### Aim of the task
Locate the string "pixels" throughout the material and copy every line in which it occurs.

### Provided information
** Begin **
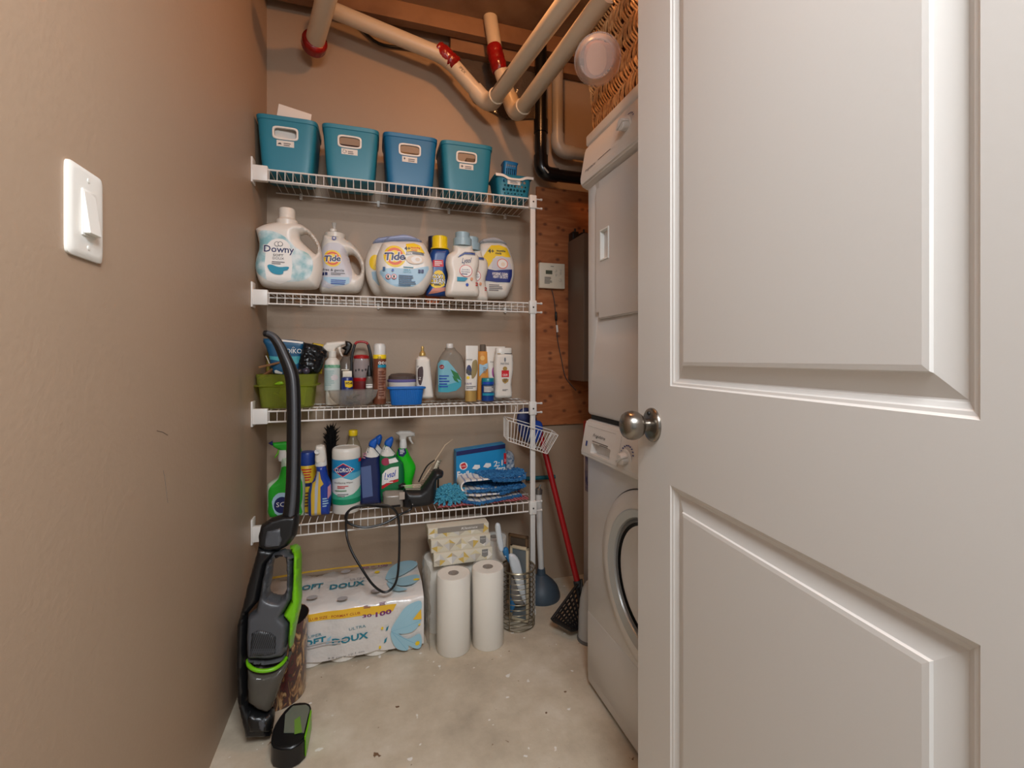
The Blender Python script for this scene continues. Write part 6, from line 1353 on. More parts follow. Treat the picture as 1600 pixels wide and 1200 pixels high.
# ------------------------------------------------------------------ floor items
# broom pole with black perforated paddle
M_rp = mat('red_pole', (158, 20, 24), .3)
pT, pB = P(842, 668, Y=1.905), P(903, 912, Y=1.70)
pB.z = max(pB.z, .10)
t = thing('red_pole_tool', 'long red pole leaning against the wall with a black perforated paddle at its foot', 'mop', (pB.x, pB.y, 0)); o0 = Vector(t.location)
bm = NB(); add_tube(bm, [pT - o0, pB - o0], .0125, 16); obj('red_pole', bm, M_rp, t)
dr = (pB - pT).normalized(); bm = NB(); add_tube(bm, [pB - o0 - dr * .012, pB - o0, pB - o0 + dr * .05, pB - o0 + dr * .065], [.0165, .0175, .0165, .010], 16); obj('black_socket', bm, mat('socket_grey', (44, 52, 56), .45), t)
c4 = [P(*p, Y=y) - o0 for p, y in (((908, 905), 1.70), ((916, 985), 1.60), ((893, 985), 1.55), ((862, 968), 1.62))]
# the paddle: a tilted frame with slots (modelled in its own plane)
e0, e1, e2, e3 = c4; bm = NB(); ring = [e0, e1, e2, e3]
for p in ring: p.z = max(p.z, .012)
add_tube(bm, [e0, e1.lerp(e0, .1), e1, e2.lerp(e1, .1), e2, e3.lerp(e2, .1), e3, e0.lerp(e3, .1)], .006, 8, True)
N = 8
for i in range(N):
    for j in range(N):
        a = e3.lerp(e0, (i + .5) / N); b_ = e2.lerp(e1, (i + .5) / N)
        if j == 0: add_tube(bm, [a, b_], .0048, 6)
for j in range(1, N):
    k = j / N; add_tube(bm, [e3.lerp(e2, k), e0.lerp(e1, k)], .0038, 6)
obj('perforated_paddle', bm, M_black, t)
# grey arched stand beside washer
M_lgp = mat('light_grey_plastic', (176, 176, 174), .35)
t = thing('toilet_brush_holder', 'light grey arched plastic holder standing against the washer foot', 'holder', (P(914, 1006, Z=0).x + .028, P(914, 1006, Z=0).y + .020, 0)); 
bm = NB(); add_lathe(bm, [(.042, .004), (.042, .02), (.040, .10), (.035, .15), (.026, .190), (.013, .215), (0, .222)], 32); obj('dome', bm, M_lgp, t)
bm = NB(); add_lathe(bm, [(.045, 0), (.046, .006), (.043, .012), (0, .012)], 32); obj('base_ring', bm, mat('mid_grey', (96, 96, 96), .5), t)
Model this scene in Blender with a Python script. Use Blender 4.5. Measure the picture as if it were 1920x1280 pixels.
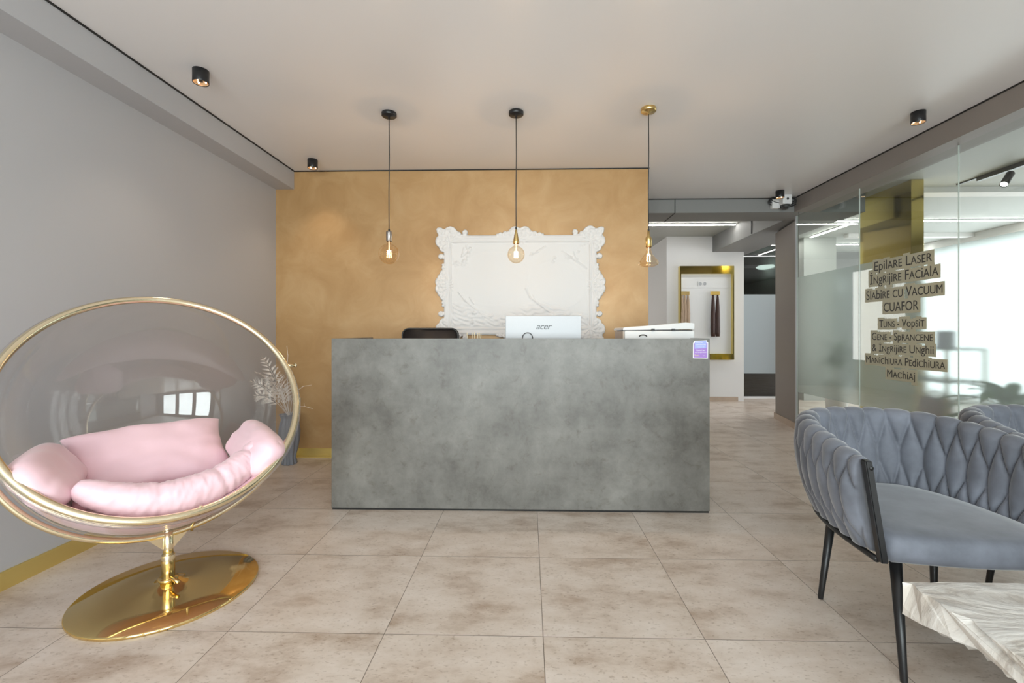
** End **
### Exercise result
The Blender Python script for this scene continues. Write part 6, from line 1353 on. More parts follow. Treat the picture as 1600 pixels wide and 1200 pixels high.
Model this scene in Blender with a Python script. Use Blender 4.5. Measure the picture as if it were 1920x1280 pixels.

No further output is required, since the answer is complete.